Strategic Management Dynamics
Chapter 4 - The strategic architecture
This Chapter adds to the ideas that performance depends on resources and that these accumulate and deplete the further observation that resource-building depends on existing resources – a rigorous, quantified perspective on the principle of ‘complementary resources’. It shows how combining these three basic causal principles enables the laying out of an integrated core business system for any kind of organisation. The basic math behind these principles is explained, and how this relates to a simple spreadsheet-perspective on modelling business performance. The Chapter shows how to use the resulting ’strategic architecture’ to both understand and anticipate organizations’ performance. It explains how interdependence creates feedback mechanisms that give rise to common phenomena of performance dynamics - escalation, collapse and limits-to-growth. Investigation of how strategic architectures behave shows that minimum resource levels are required for an enterprise to function at all, and that there is a maximum performance limit that can be extracted from a finite set of resources. The Chapter explains how tipping points of performance can arise, and shows links to the use of issue-trees for assessing strategy issues, to value-driver analysis, and to Balanced Scorecards and Strategy Maps
Includes connections to the following frameworks and concepts: The Bass Diffusion model, Tipping Points, Issue Tree Analysis, Value Drivers, Balanced Scorecard, Strategy Maps.
KEY ISSUES
- Complementary resources: why growth depends on existing and potential resources.

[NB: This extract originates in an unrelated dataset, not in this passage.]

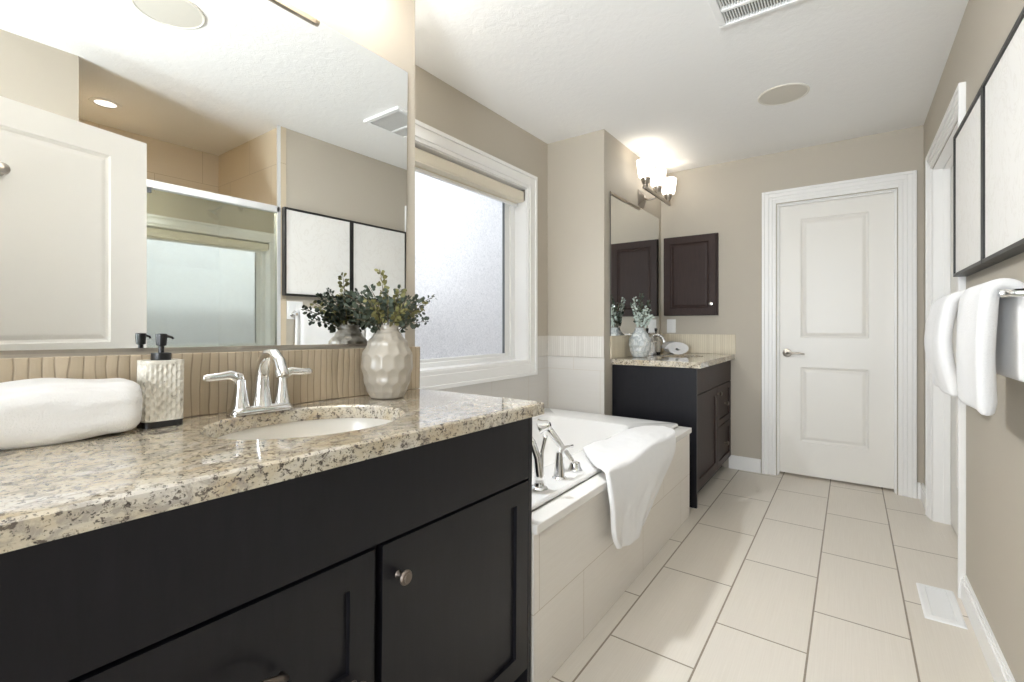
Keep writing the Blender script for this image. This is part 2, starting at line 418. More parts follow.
structure('wall_far', MB().box(XW, -0.455, YF, YF + 0.12, 0, H).box(0.25, 0.6, YF, YF + 0.12, 0, H).box(-0.455, 0.25, YF, YF + 0.12, 2.05, H),
          WALL, 'beige end wall holding the closed white panel door', 'wall')
rw = MB()   # right wall with closet doorway and shower opening
D0, D1, DH = 2.765, 3.640, 2.035
rw.box(XR, XR + 0.115, D1, YF + 0.12, 0, H).box(XR, XR + 0.115, D0, D1, DH, H).box(XR, XR + 0.115, 1.625, D0, 0, H).box(XR, XR + 0.115, YB, 0.62, 0, H)
structure('wall_right', rw, WALL, 'pale beige wall carrying two framed canvases and a towel bar', 'wall')
structure('wall_back', MB().box(-1.78, -1.15, YB - 0.1, YB, 0, H).box(0.33, 0.6, YB - 0.1, YB, 0, H).box(-1.15, 0.33, YB - 0.1, YB, 2.1, H), WALL, 'wall with the open bedroom doorway behind the camera', 'wall')
cl = thing('fill_ceiling_light', 'frosted dome light added unseen behind the camera as fill', 'ceiling light', (-0.45, -0.55, H))  # made-up dome, added behind the camera to brighten the room
obj('canopy', MB().lathe([(0.0, 0), (0.16, 0), (0.165, -0.012), (0.155, -0.022), (0.0, -0.022)], n=48, cap0=False, cap1=False), NICKEL, cl, smooth='auto')
obj('dome', MB().lathe([(0.150, -0.022), (0.148, -0.045), (0.125, -0.075), (0.08, -0.095), (0.0, -0.102)], n=48, cap0=False, cap1=False), m_lamp(3.0), cl, smooth='auto')
structure('wall_door_backing', MB().box(-0.8, 0.8, YF + 0.3, YF + 0.34, 0, H).box(XR + 0.35, XR + 0.39, 2.4, 4.3, 0, H), WALL, 'unseen walls added behind the closed doors to stop light leaking', 'wall')  # unseen backing, added so no outside light leaks past the doors
# baseboards
def baseboard(pts):
    m = MB()
    for (a, b, off) in pts:
        pass
    return m
def bb_box(x0, x1, y0, y1, axis, s):
    """stepped baseboard: thick foot, thinner bead on top. axis: along x or y; s: side towards which it projects"""
    m = MB()
    for t, z0, z1 in ((0.016, 0, 0.085), (0.011, 0.085, 0.097), (0.007, 0.097, 0.104)):
        if axis == 'y': m.box(x0, x0 + s * t, y0, y1, z0, z1)
        else: m.box(x0, x1, y0, y0 + s * t, z0, z1)
    return m
structure('baseboard_right', bb_box(XR, 0, 1.63, 2.665, 'y', -1), TRIM, 'white baseboard under the towel bar wall', 'baseboard')
structure('baseboard_right_end', bb_box(XR, 0, 3.72, YF, 'y', -1), TRIM, 'short white baseboard beside the side doorway casing', 'baseboard')
structure('baseboard_far', bb_box(-0.79, -0.563, YF, 0, 'x', -1), TRIM, 'white baseboard between far vanity and door casing', 'baseboard')
structure('baseboard_far_corner', bb_box(0.353, XR - 0.016, YF, 0, 'x', -1), TRIM, 'tiny piece of white baseboard at the far right corner', 'baseboard')

# alcove tile
structure('trim_1', MB().box(XW, XL + 0.004, YP - 0.008, YP, 0.50, 0.915), ALC_X, 'plain off-white tile wainscot at the foot of the bathtub', 'tile')
structure('trim_2', MB().box(XW, XL + 0.004, YP - 0.010, YP, 0.918, 1.06), REED_WHITE_X, 'white reeded tile band at the foot of the bathtub', 'tile', bevel=0.002)
structure('trim_3', MB().box(XW, XW + 0.008, WY1 + 0.10, YP - 0.01, 0.50, 0.915).box(XW, XW + 0.008, YA, WY1 + 0.1, 0.50, 0.80), ALC_Y, 'off-white tile wainscot under the frosted window', 'tile')
structure('trim_4', MB().box(XW, XW + 0.010, WY1 + 0.10, YP - 0.01, 0.918, 1.06), REED_WHITE_Y, 'white reeded tile band between window casing and corner', 'tile', bevel=0.002)

# window
win = thing('window_1', 'frosted window with white casing above the bathtub', 'window', (XW, 2.08, 0.8), kind='structure')
def W(name, mb, mat, **kw):
    o = obj(name, mb, mat, **kw); o.parent = win; o.location = (-XW, -2.08, -0.8); return o
cm = MB()
for a, b, t in ((0.0, 0.022, 0.010), (0.022, 0.078, 0.015), (0.078, 0.10, 0.022)):
    y0, y1, z0, z1 = WY0 - a, WY1 + a, WZ0 - a, WZ1 + a; Y0, Y1, Z0, Z1 = WY0 - b, WY1 + b, WZ0 - b, WZ1 + b
    cm.box(XW, XW + t, Y0, y0, Z0, Z1).box(XW, XW + t, y1, Y1, Z0, Z1).box(XW, XW + t, y0, y1, Z0, z0).box(XW, XW + t, y0, y1, z1, Z1)
W('casing', cm, TRIM, bevel=0.002)
W('sill', MB().box(XW - 0.12, XW + 0.006, WY0, WY1, WZ0 - 0.004, WZ0 + 0.006), TRIM)
W('jamb', MB().box(XW - 0.12, XW, WY1 - 0.004, WY1 + 0.004, WZ0, WZ1).box(XW - 0.12, XW, WY0 - 0.004, WY0 + 0.004, WZ0, WZ1).box(XW - 0.12, XW, WY0, WY1, WZ1 - 0.004, WZ1 + 0.004), TRIM)
fm = MB()
for (ins, wd, xa, xb) in ((0.004, 0.045, -0.150, -0.098), (0.049, 0.050, -0.145, -0.112)):
    a0, a1, b0, b1 = WY0 + ins, WY1 - ins, WZ0 + ins * 0.35, WZ1 - ins; c = wd; cz = wd * 0.7
    fm.box(XW + xa, XW + xb, a0, a0 + c, b0, b1).box(XW + xa, XW + xb, a1 - c, a1, b0, b1).box(XW + xa, XW + xb, a0 + c, a1 - c, b0, b0 + cz).box(XW + xa, XW + xb, a0 + c, a1 - c, b1 - cz, b1)
W('window_frame', fm, WHITEP, bevel=0.003)
W('glazing_bead', MB().box(XW - 0.128, XW - 0.114, WY1 - 0.106, WY1 - 0.099, WZ0 + 0.04, WZ1 - 0.09), simple('grey_glazing_seal', srgb(120, 124, 128), 0.5))
W('pane', MB().box(XW - 0.132, XW - 0.128, WY0 + 0.09, WY1 - 0.09, WZ0 + 0.04, WZ1 - 0.08), FROST)
structure('wall_outside', MB().box(-5.0, -4.8, -3, 8, -0.6, 2.1), SIDING, 'neighbouring wall seen dimly through frosted glass', 'wall')
structure('ground_outside', MB().box(-12, XW - 0.35, -6, 11, -0.7, -0.6), LAWN, 'ground outside the frosted window', 'ground')
# roller blind
bl = thing('roller_blind', 'cream roller blind wound up at the top of the frosted window', 'blind', (XW - 0.045, 2.08, 2.0))
def Bz(name, mb, mat, **kw):
    o = obj(name, mb, mat, **kw); o.parent = bl; o.location = (-(XW - 0.045), -2.08, -2.0); return o
rr = MB(); rr.box(XW - 0.070, XW - 0.016, WY0 + 0.012, WY1 - 0.012, 1.972, 2.036)
Bz('fascia', rr, SHADE_FAB, bevel=0.006)
Bz('fabric_drop', MB().box(XW - 0.080, XW - 0.074, WY0 + 0.012, WY1 - 0.012, 1.955, 2.012).box(XW - 0.074, XW - 0.018, WY0 + 0.012, WY1 - 0.012, 1.966, 1.972), SHADE_FAB)
Bz('bottom_bar', MB().box(XW - 0.086, XW - 0.070, WY0 + 0.012, WY1 - 0.012, 1.940, 1.960), WHITEP, bevel=0.003)
Bz('mounting_bracket', MB().box(XW - 0.075, XW - 0.012, WY1 - 0.010, WY1 - 0.005, 1.975, 2.048), NICKEL)

# ---------------------------------------------------------------- doors
def casing_mesh(w, h, depth_sign=-1):
    """U-shaped casing around an opening of width w, height h, in local x/z; projects to -y"""
    m = MB()
    for a, b, t in ((0.006, 0.030, 0.011), (0.030, 0.052, 0.014), (0.052, 0.080, 0.019), (0.080, 0.100, 0.024)):
        m.box(-b, -a, -t, 0, 0, h + b).box(w + a, w + b, -t, 0, 0, h + b).box(-a, w + a, -t, 0, h + a, h + b)
    return m
def jamb_mesh(w, h, depth, stop_y):
    m = MB(); m.box(0.0008, 0.004, -0.001, depth, 0, h).box(w - 0.004, w - 0.0008, -0.001, depth, 0, h).box(0.004, w - 0.004, -0.001, depth, h - 0.004, h - 0.0008)
    m.box(0, 0.011, stop_y - 0.03, stop_y, 0, h).box(w - 0.011, w, stop_y - 0.03, stop_y, 0, h).box(0.011, w - 0.011, stop_y - 0.03, stop_y, h - 0.011, h)
    return m
def lever(root, x, z, y, s):
    h = obj('handle', MB().lathe([(0.0, 0), (0.030, 0.0), (0.031, 0.004), (0.027, 0.009), (0.012, 0.012), (0.011, 0.045), (0.0, 0.046)], n=28, cap0=False, cap1=False), NICKEL, root, smooth='auto')
    h.location = (x, y, z); h.rotation_euler = (PI / 2, 0, 0)
    l_ = obj('lever', MB().tube([(0, -0.040, 0), (s * 0.02, -0.046, 0.001), (s * 0.06, -0.045, 0.004), (s * 0.10, -0.043, -0.001), (s * 0.115, -0.042, -0.003)], [0.010, 0.010, 0.008, 0.007, 0.004], 12), NICKEL, None, smooth=True)
    l_.parent = h; l_.rotation_euler = (-PI / 2, 0, 0)
def two_panel_door(w, h, t=0.035):
    a = 0.135 * w / 0.70
    return slab(w, h, t, [(a + 0.01, w - a - 0.01, 1.03 * h / 2.04, 1.925 * h / 2.04), (a + 0.01, w - a - 0.01, 0.25 * h / 2.04, 0.81 * h / 2.04)], RAISED, True)
# far door
d1 = thing('door_1', 'closed white two-panel door in the end wall', 'door', (-0.455, YF, 0), kind='structure')
obj('casing', casing_mesh(0.705, 2.05), TRIM, d1, bevel=0.003)
obj('jamb', jamb_mesh(0.705, 2.05, 0.12, 0.058), TRIM, d1)
o = obj('door_leaf', two_panel_door(0.695, 2.026), DOORW, d1); o.location = (0.005, 0.060, 0.018)
lever(d1, 0.062, 0.925, 0.060, 1)
for z in (0.25, 1.05, 1.85):
    obj('hinge', MB().cyl((0.701, 0.055, z - 0.045), (0.701, 0.055, z + 0.045), 0.005, n=12), NICKEL, d1, smooth='auto')
# side door (right wall): seen edge-on
d2 = thing('door_2', 'white cased side doorway in the right wall beyond the canvases', 'door', (XR, D1, 0), -PI / 2, kind='structure')
obj('casing', casing_mesh(D1 - D0, DH), TRIM, d2, bevel=0.003)
obj('jamb', jamb_mesh(D1 - D0, DH, 0.115, 0.074), TRIM, d2)
o = obj('door_leaf', two_panel_door(D1 - D0 - 0.010, 2.036), DOORW, d2); o.location = (0.005, 0.076, 0.008)
lever(d2, D1 - D0 - 0.065, 0.93, 0.076, -1)
# entry door standing open beside the camera, seen in the big mirror
hx, hy, ex, ey = 0.315, 0.862, 0.130, 0.110
d3 = thing('door_3', 'open white panel door with a round robe hook, reflected at left of the large mirror', 'door', (hx, hy, 0.0), math.atan2(ey - hy, ex - hx), kind='structure')
o = obj('door_leaf', two_panel_door(0.775, 2.06), DOORW, d3); o.location = (0, -0.0175, 0.012)
hk = MB().lathe([(0.0, 0.0), (0.024, 0.0), (0.026, 0.003), (0.022, 0.008), (0.009, 0.014), (0.008, 0.036), (0.020, 0.044), (0.024, 0.052), (0.020, 0.061), (0.0, 0.064)], n=28, cap0=False, cap1=False)
for sgn in (-1, 1):
    if sgn < 0: o = obj('robe_hook', hk, NICKEL, d3, smooth='auto'); o.location = (0.560, -0.0175, 1.765); o.rotation_euler = (PI / 2, 0, 0)
for z in (0.25, 1.0, 1.8): obj('hinge', MB().cyl((-0.004, 0, z - 0.045), (-0.004, 0, z + 0.045), 0.006, n=12), NICKEL, d3, smooth='auto')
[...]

- How interdependence causes feedback that can both drive growth and constrain it.
- Mapping the interactions amongst resources to complete the ’strategic architecture’ that drives organisations’ performance over time.
- How different organisations in related industries exhibit common core architectures.
- The causes of discontinuities and tipping points
- Using strategic architectures with issue-tree analysis and value-drivers
- Using strategic architectures to support balanced scorecards and strategy maps.